Procedure for involving all actors in each pilot setting in co-creation to choose the best action and methodology in each setting.
Implementation, follow-up and monitoring of the selected pilot actions in the different settings / countries.
Toolkit for evaluation of outcomes and process evaluation as well as a data management system, which can be used across the pilot actions sites.
Brokering Knowledge Platform for end-users and stakeholders and a transnational European community of learning and practise will also
Exploitation of the co-created effective practices to new settings across formal, informal and non-formal education.
Objectives
In the REFUGE-ED project, the consortium will draw on its expertise in the fields of education and mental health and psychosocial support to implement successful educational actions.
Map & identify best practices
REFUGE-ED will map and identify best practices, tools and solutions in evidence-based MHPSS and education for formal, non-formal and informal learning environments.
Solutions should demonstrate a positive impact for the integration of refugee and asylum seeker children and unaccompanied minors, with an emphasis on the promotion of academic success, wellbeing, and social belonging.
Engage in dialogic co-creation
The project aims to engage all actors in a dialogic consultation and co-creation process to identify needs and how these can be successfully met by piloting evidence-based practices.
Actors include children and families, communities, civil society organisations and local service providers, schools and teaching staff – including school counsellors or other focal points focusing on MHPSS needs in the educational arena – and policymakers.
Implement pilot experiences
We will implement pilots of the co-created practices across the different migration stages and entry points in six European countries, fostering cross-intervention reflection and learning. Pilots will take place in reception identification centres, formal, non-formal and informal social and learning environments, institutional care, and schools.

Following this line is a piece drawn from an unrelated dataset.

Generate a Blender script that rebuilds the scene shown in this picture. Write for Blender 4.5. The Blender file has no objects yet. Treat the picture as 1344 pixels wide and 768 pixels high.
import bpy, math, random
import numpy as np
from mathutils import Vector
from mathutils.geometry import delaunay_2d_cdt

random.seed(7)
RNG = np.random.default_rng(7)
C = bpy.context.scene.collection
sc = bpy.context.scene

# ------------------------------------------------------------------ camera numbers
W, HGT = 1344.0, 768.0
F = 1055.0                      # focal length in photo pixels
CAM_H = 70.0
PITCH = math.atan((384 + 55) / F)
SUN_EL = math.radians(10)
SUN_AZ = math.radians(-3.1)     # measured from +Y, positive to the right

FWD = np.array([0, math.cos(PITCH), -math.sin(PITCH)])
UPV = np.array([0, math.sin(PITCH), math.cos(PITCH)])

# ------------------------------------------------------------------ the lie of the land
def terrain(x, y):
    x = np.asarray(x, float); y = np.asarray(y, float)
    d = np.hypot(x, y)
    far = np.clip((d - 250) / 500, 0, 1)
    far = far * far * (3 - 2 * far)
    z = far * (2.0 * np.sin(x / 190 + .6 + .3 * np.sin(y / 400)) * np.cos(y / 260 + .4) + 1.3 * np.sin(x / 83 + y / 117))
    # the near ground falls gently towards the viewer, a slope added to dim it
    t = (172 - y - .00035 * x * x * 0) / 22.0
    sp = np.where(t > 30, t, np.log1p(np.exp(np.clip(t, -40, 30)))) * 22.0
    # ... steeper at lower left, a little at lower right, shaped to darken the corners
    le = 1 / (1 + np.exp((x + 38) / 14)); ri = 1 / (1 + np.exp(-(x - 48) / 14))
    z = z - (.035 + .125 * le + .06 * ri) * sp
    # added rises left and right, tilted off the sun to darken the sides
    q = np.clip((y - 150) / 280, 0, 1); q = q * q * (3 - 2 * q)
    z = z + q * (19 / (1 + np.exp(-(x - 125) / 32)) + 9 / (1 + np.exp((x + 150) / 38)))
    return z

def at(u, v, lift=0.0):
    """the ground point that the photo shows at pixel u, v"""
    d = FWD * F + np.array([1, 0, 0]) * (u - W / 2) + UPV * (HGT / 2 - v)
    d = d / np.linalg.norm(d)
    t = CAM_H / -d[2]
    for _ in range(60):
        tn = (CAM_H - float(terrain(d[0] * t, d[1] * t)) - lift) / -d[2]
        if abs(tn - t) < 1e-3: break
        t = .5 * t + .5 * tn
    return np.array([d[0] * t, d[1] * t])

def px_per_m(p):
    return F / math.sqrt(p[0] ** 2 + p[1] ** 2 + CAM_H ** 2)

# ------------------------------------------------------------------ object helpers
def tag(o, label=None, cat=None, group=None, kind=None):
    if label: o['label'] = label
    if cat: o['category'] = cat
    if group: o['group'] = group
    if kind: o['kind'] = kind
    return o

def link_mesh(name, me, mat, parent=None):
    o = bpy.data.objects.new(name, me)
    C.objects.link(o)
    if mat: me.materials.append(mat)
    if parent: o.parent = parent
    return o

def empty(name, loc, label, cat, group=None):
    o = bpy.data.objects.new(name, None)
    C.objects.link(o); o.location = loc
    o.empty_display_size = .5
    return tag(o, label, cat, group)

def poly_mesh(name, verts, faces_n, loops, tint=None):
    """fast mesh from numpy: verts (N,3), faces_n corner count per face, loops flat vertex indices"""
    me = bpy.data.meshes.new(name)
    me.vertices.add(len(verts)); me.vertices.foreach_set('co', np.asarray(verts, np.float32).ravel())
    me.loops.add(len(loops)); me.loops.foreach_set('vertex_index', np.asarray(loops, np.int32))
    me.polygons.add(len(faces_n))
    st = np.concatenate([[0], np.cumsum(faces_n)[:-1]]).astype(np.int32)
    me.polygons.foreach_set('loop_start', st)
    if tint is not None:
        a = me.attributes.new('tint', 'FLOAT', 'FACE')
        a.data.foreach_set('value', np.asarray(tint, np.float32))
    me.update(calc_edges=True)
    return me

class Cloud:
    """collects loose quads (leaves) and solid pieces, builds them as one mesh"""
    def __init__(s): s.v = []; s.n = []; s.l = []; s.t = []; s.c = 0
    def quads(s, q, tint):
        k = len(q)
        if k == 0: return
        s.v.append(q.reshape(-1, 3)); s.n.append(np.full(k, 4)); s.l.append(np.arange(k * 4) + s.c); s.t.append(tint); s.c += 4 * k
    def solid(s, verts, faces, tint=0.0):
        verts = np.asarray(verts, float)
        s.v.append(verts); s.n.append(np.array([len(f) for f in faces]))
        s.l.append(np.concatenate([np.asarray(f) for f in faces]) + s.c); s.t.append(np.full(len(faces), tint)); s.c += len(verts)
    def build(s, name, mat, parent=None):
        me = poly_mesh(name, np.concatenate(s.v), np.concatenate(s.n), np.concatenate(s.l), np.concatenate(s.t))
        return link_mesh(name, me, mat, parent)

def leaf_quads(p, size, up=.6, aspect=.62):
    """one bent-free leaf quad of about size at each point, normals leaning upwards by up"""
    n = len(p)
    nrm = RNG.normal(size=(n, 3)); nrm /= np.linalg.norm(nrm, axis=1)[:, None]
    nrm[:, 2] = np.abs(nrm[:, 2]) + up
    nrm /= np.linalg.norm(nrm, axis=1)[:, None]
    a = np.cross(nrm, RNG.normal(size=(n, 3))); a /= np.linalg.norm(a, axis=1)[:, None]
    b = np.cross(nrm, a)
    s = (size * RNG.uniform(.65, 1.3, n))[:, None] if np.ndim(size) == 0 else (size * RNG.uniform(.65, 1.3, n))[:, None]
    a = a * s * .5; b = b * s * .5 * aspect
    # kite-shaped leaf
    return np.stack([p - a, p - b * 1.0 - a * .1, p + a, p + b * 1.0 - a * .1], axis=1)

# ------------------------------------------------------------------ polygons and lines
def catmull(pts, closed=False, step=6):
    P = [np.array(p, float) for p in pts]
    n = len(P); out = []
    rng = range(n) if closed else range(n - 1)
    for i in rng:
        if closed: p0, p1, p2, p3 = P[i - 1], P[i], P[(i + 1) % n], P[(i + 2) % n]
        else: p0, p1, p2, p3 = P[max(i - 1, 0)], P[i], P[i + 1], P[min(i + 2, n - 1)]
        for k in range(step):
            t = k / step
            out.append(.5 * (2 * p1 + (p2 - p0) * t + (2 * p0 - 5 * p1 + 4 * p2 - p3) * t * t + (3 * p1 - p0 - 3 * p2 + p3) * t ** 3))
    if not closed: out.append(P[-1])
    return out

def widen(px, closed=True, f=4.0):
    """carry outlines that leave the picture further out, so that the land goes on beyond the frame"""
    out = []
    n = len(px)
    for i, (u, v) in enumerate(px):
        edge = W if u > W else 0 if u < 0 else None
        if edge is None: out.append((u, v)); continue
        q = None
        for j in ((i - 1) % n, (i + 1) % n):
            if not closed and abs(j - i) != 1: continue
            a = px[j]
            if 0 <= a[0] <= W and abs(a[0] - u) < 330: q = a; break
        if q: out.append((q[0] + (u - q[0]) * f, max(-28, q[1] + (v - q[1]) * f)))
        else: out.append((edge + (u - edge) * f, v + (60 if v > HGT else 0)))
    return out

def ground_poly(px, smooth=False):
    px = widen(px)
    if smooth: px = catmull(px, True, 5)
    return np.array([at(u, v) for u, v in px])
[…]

Documentation and evaluation of the consultation and co-creation process provides knowledge about its impact on children’s social belonging, academic progress and wellbeing. With this knowledge, we can make sure the process is reusable, transferable and sustainable.
Make solutions available
Knowledge and solutions co-created in REFUGE-ED will be made available to the wider communities in easy-to use packages, which support implementation, training, social exchange and co-creation. To maximise the reusability, scalability and sustainability of the identified effective practices, the Brokering Knowledge Platform will be exploited through different existing platforms.
Approach
The project is divided into five phases:
- Mapping and selection of good evidence-based education solutions with proven social impact.
- Development in a co-creative process in which working groups consisting of children, families, local service providers, schools, civil society organisations and policy makers chose and adapt the best solution for their specific context.

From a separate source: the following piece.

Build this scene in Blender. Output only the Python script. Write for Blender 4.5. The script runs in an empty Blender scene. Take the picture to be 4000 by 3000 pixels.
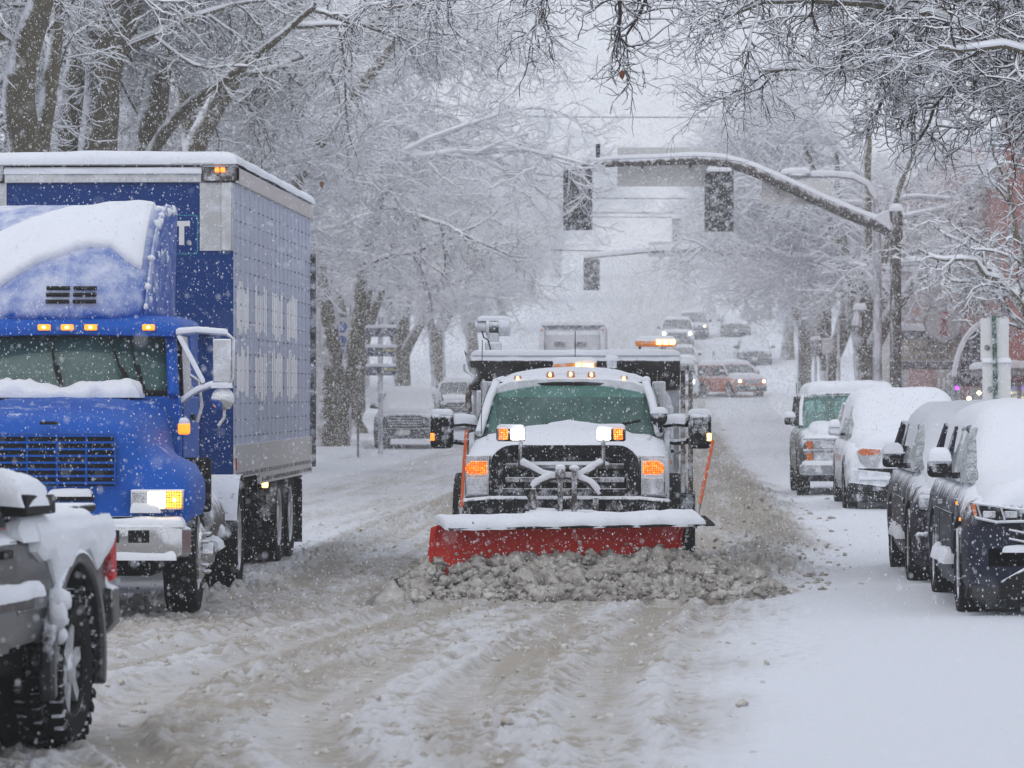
import bpy, math, random
import numpy as np
from mathutils import Vector, Matrix, Euler

# ------------------------------------------------------------------ camera, world, sun, exposure
sc = bpy.context.scene
COL = sc.collection
R = math.radians
cam_d = bpy.data.cameras.new("camera"); cam = bpy.data.objects.new("camera", cam_d); COL.objects.link(cam)
cam.location = (0, 0, 1.85)
cam.rotation_euler = (R(90.15), 0, R(2.45))
cam_d.lens = 135; cam_d.sensor_width = 36; cam_d.clip_start = 0.5; cam_d.clip_end = 2000
cam_d.dof.use_dof = True; cam_d.dof.focus_distance = 36; cam_d.dof.aperture_fstop = 6.3
sc.camera = cam

SUN_EL, SUN_AZ = R(52), R(205)
w = bpy.data.worlds.new("World"); sc.world = w; w.use_nodes = True
nt = w.node_tree; nt.nodes.clear()
out = nt.nodes.new("ShaderNodeOutputWorld"); bg = nt.nodes.new("ShaderNodeBackground")
sky = nt.nodes.new("ShaderNodeTexSky"); sky.sky_type = 'NISHITA'; sky.sun_disc = False
sky.sun_elevation = SUN_EL; sky.sun_rotation = SUN_AZ; sky.air_density = 1.0; sky.dust_density = 4.0; sky.ozone_density = 1.0
mx = nt.nodes.new("ShaderNodeMix"); mx.data_type = 'RGBA'; mx.inputs[0].default_value = 0.88   # overcast: a bright, even cloud layer veils the clear sky
mx.inputs[7].default_value = (8.1, 8.5, 9.3, 1)
nt.links.new(sky.outputs[0], mx.inputs[6]); nt.links.new(mx.outputs[2], bg.inputs[0]); bg.inputs[1].default_value = 0.10
nt.links.new(bg.outputs[0], out.inputs[0])

sun_d = bpy.data.lights.new("sun", 'SUN'); sun_d.energy = 0.5; sun_d.angle = R(40); sun_d.color = (1, .97, .93)
sun = bpy.data.objects.new("sun", sun_d); COL.objects.link(sun)
sun.rotation_euler = (R(90) - SUN_EL, 0, R(180) - SUN_AZ)

sc.view_settings.view_transform = 'Standard'; sc.view_settings.look = 'None'
sc.view_settings.exposure = 0.13; sc.view_settings.gamma = 1.0; sc.view_settings.use_curve_mapping = False
sc.render.engine = 'CYCLES'
cy = sc.cycles
cy.max_bounces = 8; cy.diffuse_bounces = 6; cy.glossy_bounces = 3; cy.transmission_bounces = 4; cy.volume_bounces = 3
cy.transparent_max_bounces = 8; cy.use_denoising = True; cy.sample_clamp_indirect = 4.0
cy.caustics_reflective = False; cy.caustics_refractive = False

rng = np.random.default_rng(7); random.seed(7)

# ------------------------------------------------------------------ helpers
def V(*a): return Vector(a)

_lat = {}
def _lattice(seed):
    if seed not in _lat: _lat[seed] = np.random.default_rng(1000 + seed).random((256, 256))
    return _lat[seed]
def vn(x, y, seed=0):
    L = _lattice(seed); x = np.asarray(x, float); y = np.asarray(y, float)
    xi = np.floor(x).astype(int); yi = np.floor(y).astype(int); fx = x - xi; fy = y - yi
    fx = fx*fx*(3-2*fx); fy = fy*fy*(3-2*fy)
    a = L[xi % 256, yi % 256]; b = L[(xi+1) % 256, yi % 256]; c = L[xi % 256, (yi+1) % 256]; d = L[(xi+1) % 256, (yi+1) % 256]
    return (a*(1-fx)+b*fx)*(1-fy) + (c*(1-fx)+d*fx)*fy
def fbm(x, y, seed=0, o=4, g=.5):
    s = 0; a = 1; t = 0
    for k in range(o):
        s = s + a*vn(x*2**k, y*2**k, seed+k); t += a; a *= g
    return s/t
def sst(a, b, x):
    t = np.clip((np.asarray(x, float)-a)/(b-a), 0, 1); return t*t*(3-2*t)

# long profile of the street: level, then climbing beyond the crossing
_hv = np.arange(-100, 900, 1.0)
_hz = np.interp(_hv, [-100, 110, 145, 190, 225, 300, 450, 600, 900], [0, 0, .45, 1.6, 4.4, 9.5, 18, 24, 30])
_k = np.exp(-np.linspace(-2, 2, 25)**2); _hz = np.convolve(np.pad(_hz, 12, 'edge'), _k/_k.sum(), 'valid')
def hz(v): return np.interp(v, _hv, _hz)

def mesh_np(name, v, f):
    """v (n,3) array, f (m,k) int array with one k"""
    me = bpy.data.meshes.new(name); v = np.asarray(v, np.float32); f = np.asarray(f, np.int32)
    me.vertices.add(len(v)); me.vertices.foreach_set('co', v.ravel())
    m, k = f.shape
    me.loops.add(m*k); me.loops.foreach_set('vertex_index', f.ravel())
    me.polygons.add(m); me.polygons.foreach_set('loop_start', np.arange(m, dtype=np.int32)*k)
    me.polygons.foreach_set('use_smooth', np.ones(m, bool))
    me.update(calc_edges=True)
    return me
def link(name, me, mat=None, parent=None):
    o = bpy.data.objects.new(name, me); COL.objects.link(o)
    if mat is not None and me is not None and len(me.materials) == 0: me.materials.append(mat)
    if parent is not None: o.parent = parent
    return o
def tag(o, label=None, cat=None, group=None, kind=None):
    if label: o['label'] = label
    if cat: o['category'] = cat
    if group: o['group'] = group
    if kind: o['kind'] = kind
    return o
def thing(name, label, cat, loc=(0, 0, 0), rz=0, group=None):
    o = bpy.data.objects.new(name, None); COL.objects.link(o); o.empty_display_size = .2
    o.location = loc; o.rotation_euler = (0, 0, R(rz)); return tag(o, label, cat, group)
def sub(name, parent, loc=(0, 0, 0), rot=(0, 0, 0)):
    o = bpy.data.objects.new(name, None); COL.objects.link(o); o.empty_display_size = .1
    o.parent = parent; o.location = loc; o.rotation_euler = rot; return o

class MB:
    def __init__(s): s.v = []; s.f = []
    def add(s, v, f):
        o = len(s.v); s.v += [tuple(map(float, p)) for p in v]; s.f += [tuple(int(i)+o for i in q) for q in f]; return s
    def box(s, x0, x1, y0, y1, z0, z1):
        return s.add([(x0,y0,z0),(x1,y0,z0),(x1,y1,z0),(x0,y1,z0),(x0,y0,z1),(x1,y0,z1),(x1,y1,z1),(x0,y1,z1)],
                     [(0,3,2,1),(4,5,6,7),(0,1,5,4),(1,2,6,5),(2,3,7,6),(3,0,4,7)])
    def obox(s, c, sz, rot=(0, 0, 0)):
        m = Euler([R(a) for a in rot]).to_matrix(); hx, hy, hh = sz[0]/2, sz[1]/2, sz[2]/2
        P = [Vector(c)+m@Vector((i*hx, j*hy, k*hh)) for k in (-1, 1) for j in (-1, 1) for i in (-1, 1)]
        return s.add(P, [(0,2,3,1),(4,5,7,6),(0,1,5,4),(1,3,7,5),(3,2,6,7),(2,0,4,6)])
    def prism(s, pts, d0, d1, plane='xz'):
        n = len(pts)
        if plane == 'xz': a = [(x, d0, z) for x, z in pts]; b = [(x, d1, z) for x, z in pts]
        elif plane == 'yz': a = [(d0, y, z) for y, z in pts]; b = [(d1, y, z) for y, z in pts]
        else: a = [(x, y, d0) for x, y in pts]; b = [(x, y, d1) for x, y in pts]
        return s.add(a+b, [tuple(range(n)), tuple(range(2*n-1, n-1, -1))]+[(i, i+n, (i+1) % n+n, (i+1) % n) for i in range(n)])
    def tube(s, pts, r, n=8, caps=True):
        pts = [Vector(p) for p in pts]; K = len(pts); rs = [float(r)]*K if not hasattr(r, '__len__') else [float(x) for x in r]
        rings = []; prev = None
        for k in range(K):
            t = (pts[min(k+1, K-1)]-pts[max(k-1, 0)]).normalized()
            if prev is None: a = t.orthogonal().normalized()
            else: a = (prev - t*prev.dot(t)).normalized()
            prev = a; b = t.cross(a)
            rings.append([pts[k]+rs[k]*(math.cos(2*math.pi*i/n)*a+math.sin(2*math.pi*i/n)*b) for i in range(n)])
        return s.loft(rings, True, caps)
    def loft(s, rings, closed=True, caps=True):
        n = len(rings[0]); v = [p for r in rings for p in r]; f = []
        for k in range(len(rings)-1):
            for i in range(n if closed else n-1):
                j = (i+1) % n; f.append((k*n+i, k*n+j, (k+1)*n+j, (k+1)*n+i))
        if caps and closed:
            f.append(tuple(range(n-1, -1, -1))); f.append(tuple((len(rings)-1)*n+i for i in range(n)))
        return s.add(v, f)
    def lathe(s, prof, c=(0, 0, 0), axis='x', n=28, close=True):
        rings = []
        for r, a in prof:
            ring = []
            for i in range(n):
                t = 2*math.pi*i/n; p, q = r*math.cos(t), r*math.sin(t)
                ring.append((c[0]+a, c[1]+p, c[2]+q) if axis == 'x' else (c[0]+q, c[1]+a, c[2]+p) if axis == 'y' else (c[0]+p, c[1]+q, c[2]+a))
            rings.append(ring)
        return s.loft(rings, True, close)
    def grid(s, P):
        P = np.asarray(P); a, b = P.shape[:2]
        f = [(i*b+j, (i+1)*b+j, (i+1)*b+j+1, i*b+j+1) for i in range(a-1) for j in range(b-1)]
        return s.add(P.reshape(-1, 3), f)
    def ball(s, c, rx, ry=None, rz_=None, nu=14, nv=8):
        ry = ry or rx; rz_ = rz_ or rx
        rings = [[(c[0]+rx*math.sin(t)*math.cos(2*math.pi*i/nu), c[1]+ry*math.sin(t)*math.sin(2*math.pi*i/nu), c[2]-rz_*math.cos(t)) for i in range(nu)]
                 for t in [math.pi*(k+.04)/(nv+.08) for k in range(nv+1)]]
        return s.loft(rings)
    def build(s, name, mat, parent=None, bevel=0, sharp=38, subd=0, flat=False, loc=None, extra=None):
        n0 = len(s.f)
        if extra: s.add(extra[0].v, extra[0].f)
        me = bpy.data.meshes.new(name); me.from_pydata(s.v, [], s.f); me.update()
        if extra:
            me.materials.append(mat); me.materials.append(extra[1]); me.polygons.foreach_set('material_index', np.where(np.arange(len(s.f)) < n0, 0, 1).astype(np.int32))
        import bmesh
        bm = bmesh.new(); bm.from_mesh(me); bmesh.ops.recalc_face_normals(bm, faces=bm.faces); bm.to_mesh(me); bm.free()
        if not flat:
            me.shade_smooth()
            if not subd: me.set_sharp_from_angle(angle=R(sharp))
        o = link(name, me, mat, parent)
        if bevel:
            b = o.modifiers.new('bevel', 'BEVEL'); b.width = bevel; b.segments = 2; b.limit_method = 'ANGLE'; b.angle_limit = R(40); b.harden_normals = False
        if subd:
            q = o.modifiers.new('subd', 'SUBSURF'); q.levels = subd; q.render_levels = subd
        if loc: o.location = loc
        return o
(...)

- Implementation through 46 pilots in sites spread over six countries. There are three main types of pilot sites: Non-formal educational settings; formal education; permanent informal education.
- Evaluation of the pilots and the co-creation processes.

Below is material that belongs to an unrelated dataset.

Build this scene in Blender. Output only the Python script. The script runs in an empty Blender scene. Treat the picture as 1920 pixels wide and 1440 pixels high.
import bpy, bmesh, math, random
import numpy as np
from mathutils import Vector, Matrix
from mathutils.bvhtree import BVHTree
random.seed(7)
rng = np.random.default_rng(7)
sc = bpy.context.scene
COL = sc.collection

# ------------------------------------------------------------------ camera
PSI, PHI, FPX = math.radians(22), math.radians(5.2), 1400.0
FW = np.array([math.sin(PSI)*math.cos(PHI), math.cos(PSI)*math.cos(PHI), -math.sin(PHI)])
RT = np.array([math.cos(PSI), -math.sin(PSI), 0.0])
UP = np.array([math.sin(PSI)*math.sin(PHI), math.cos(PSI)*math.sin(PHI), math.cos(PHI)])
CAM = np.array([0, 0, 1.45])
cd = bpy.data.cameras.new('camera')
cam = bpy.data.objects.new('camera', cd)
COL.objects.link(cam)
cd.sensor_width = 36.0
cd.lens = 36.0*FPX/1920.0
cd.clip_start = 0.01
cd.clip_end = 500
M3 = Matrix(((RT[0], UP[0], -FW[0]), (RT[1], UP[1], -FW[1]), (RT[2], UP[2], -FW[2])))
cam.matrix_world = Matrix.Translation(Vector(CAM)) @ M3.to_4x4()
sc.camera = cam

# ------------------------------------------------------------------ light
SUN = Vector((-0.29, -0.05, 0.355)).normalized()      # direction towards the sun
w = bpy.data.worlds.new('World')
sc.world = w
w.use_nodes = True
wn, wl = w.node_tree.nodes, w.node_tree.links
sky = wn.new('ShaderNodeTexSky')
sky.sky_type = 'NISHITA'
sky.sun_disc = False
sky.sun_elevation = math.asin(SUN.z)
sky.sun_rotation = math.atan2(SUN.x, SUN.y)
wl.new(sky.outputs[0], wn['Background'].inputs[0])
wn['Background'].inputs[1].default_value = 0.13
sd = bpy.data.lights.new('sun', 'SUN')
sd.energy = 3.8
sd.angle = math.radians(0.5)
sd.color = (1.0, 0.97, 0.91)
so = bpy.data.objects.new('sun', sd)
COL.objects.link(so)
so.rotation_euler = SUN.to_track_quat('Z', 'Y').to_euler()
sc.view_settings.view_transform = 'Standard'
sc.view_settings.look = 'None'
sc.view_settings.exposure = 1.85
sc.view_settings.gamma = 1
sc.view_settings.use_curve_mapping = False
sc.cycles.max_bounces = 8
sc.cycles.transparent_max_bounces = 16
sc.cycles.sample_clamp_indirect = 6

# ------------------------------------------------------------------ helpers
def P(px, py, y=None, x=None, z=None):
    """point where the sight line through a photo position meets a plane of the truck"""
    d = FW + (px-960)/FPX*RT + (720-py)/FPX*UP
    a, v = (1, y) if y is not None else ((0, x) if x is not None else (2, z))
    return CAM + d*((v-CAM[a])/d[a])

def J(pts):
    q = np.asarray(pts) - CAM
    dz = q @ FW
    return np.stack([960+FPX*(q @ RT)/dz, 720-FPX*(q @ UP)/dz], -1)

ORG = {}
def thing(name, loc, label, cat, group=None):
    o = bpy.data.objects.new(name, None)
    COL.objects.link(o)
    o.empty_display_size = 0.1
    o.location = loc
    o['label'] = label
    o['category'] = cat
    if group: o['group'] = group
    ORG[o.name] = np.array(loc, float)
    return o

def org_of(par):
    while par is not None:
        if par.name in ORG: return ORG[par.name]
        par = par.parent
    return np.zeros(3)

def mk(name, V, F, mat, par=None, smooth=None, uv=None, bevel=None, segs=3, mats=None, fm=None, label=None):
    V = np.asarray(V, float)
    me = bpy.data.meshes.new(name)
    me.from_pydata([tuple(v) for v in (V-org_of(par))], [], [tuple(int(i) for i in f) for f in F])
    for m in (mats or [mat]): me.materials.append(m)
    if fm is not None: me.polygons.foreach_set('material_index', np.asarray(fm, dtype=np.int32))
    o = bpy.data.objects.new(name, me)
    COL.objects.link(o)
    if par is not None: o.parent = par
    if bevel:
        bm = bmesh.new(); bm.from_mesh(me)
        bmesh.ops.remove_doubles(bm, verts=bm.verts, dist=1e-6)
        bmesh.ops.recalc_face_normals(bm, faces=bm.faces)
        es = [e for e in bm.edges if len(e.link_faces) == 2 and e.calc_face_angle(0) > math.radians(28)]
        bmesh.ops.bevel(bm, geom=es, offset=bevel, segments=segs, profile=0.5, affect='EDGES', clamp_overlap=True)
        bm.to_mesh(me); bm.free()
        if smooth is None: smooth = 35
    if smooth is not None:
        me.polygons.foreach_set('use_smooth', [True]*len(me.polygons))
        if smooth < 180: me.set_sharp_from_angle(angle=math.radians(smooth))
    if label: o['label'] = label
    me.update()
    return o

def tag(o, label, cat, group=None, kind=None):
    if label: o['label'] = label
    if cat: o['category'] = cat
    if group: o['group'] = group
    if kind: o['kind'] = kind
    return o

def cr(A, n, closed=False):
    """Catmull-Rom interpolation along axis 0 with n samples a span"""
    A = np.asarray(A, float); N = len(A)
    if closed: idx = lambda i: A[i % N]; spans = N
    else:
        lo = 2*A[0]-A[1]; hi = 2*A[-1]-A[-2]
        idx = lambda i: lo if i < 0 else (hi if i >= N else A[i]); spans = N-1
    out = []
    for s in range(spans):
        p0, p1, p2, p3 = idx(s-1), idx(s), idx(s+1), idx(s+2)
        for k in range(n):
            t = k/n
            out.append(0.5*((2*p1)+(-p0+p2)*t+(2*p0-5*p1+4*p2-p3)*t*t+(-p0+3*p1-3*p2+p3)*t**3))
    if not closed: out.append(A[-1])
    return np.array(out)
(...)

- Development of the Knowledge Brokering Platform, which makes the solutions widely available including guidelines and training on adapting and co-creating tailor made solutions across educational settings in Europe.
How is our approach innovative?
It democratises scientific knowledge
We make scientific knowledge available to the most vulnerable communities.
As researchers and experts in education and mental health and psychosocial support we can recommend evidence-based solutions that have proven to achieve social impact. The project applies an approach called Communicative Methodology, which directly involves the subjects of the research in the research itself. This creates a deeper understanding of the social reality and informs pathways to social transformation.
The children and educators are the experts in their own lives – so we listen, talk, and create solutions that work FOR them, WITH them.
This is called a dialogic co-creation process, and it is the backbone in the REFUGE-ED project.
Children’s voice and decision-making capacities are key in the dialogic co-creative approach, especially in the case of girls, non-binary identifying children and those with mental health and psychosocial problems.
Everybody should have access to scientific advancements in education. But for non-experts to benefit from the science it is necessary to broker the scientific knowledge with the communities involved. With access to scientific evidence on what works in education and MHPSS, teachers, counsellors, families, and children are better able to face the challenges they are going through.
We do not create new solutions, because many already exist.
Rather we take existing evidence-based educational programmes and together with children, educators, parents, and other stakeholders we determine which would work best and how it would need to be adapted to a specific situation and how it can be scaled to work in other situations.
We repeat this process in all 46 pilot communities. Then four things will happen:
- A presentation of what works in education and MHPSS will be performed in each pilot site, for all members of the community to decide which ones they want to implement
- The tailormade solution is rolled out in the pilot community.
- We evaluate how it went in each pilot community.
- Based on data collected in the co-creation process, during the pilot studies and in the evaluation, we create the “Knowledge Brokering Platform”. The Knowledge Brokering Platform will contain a catalogue of evidence-based solutions, and guidelines, suggestions and tips on how pick the solutions that are right for the needs in your setting and further adapt them to fit even better.
It bridges the gap between education and MHPSS
REFUGE-ED merges two fields that are essential in achieving academic success, wellbeing, and a sense of belonging for refugee and asylum seeker children: Education and mental health and psychosocial support. The project brings together partners with expertise in both research and field work with refugee children.
The project is not about creating new educational tools from scratch – they already exist. The project will identify some of the most suited successful educational actions and create a dialogic process for all the community to adapt and chose the best solutions in their specific situations. These processes are presented and shared in a Brokering Knowledge Platform and can easily be replicated and scaled up.
It focuses on both formal and informal educational settings
Formal education: Takes place in an organised and structured environment specifically dedicated to learning. It typically leads to the award of a qualification. Examples of places offering formal education are schools, colleges, and universities.
Non-fomal education: Takes place through planned activities where some form of learning support is present. Examples of places offering non-formal education includes kindergartens, organised after-school activities, facilities for temporary hosting of refugees and asylum seekers.
Informal education: Results from daily activities related to work, family or leisure and is not organised or structured in terms of objectives, time or learning support.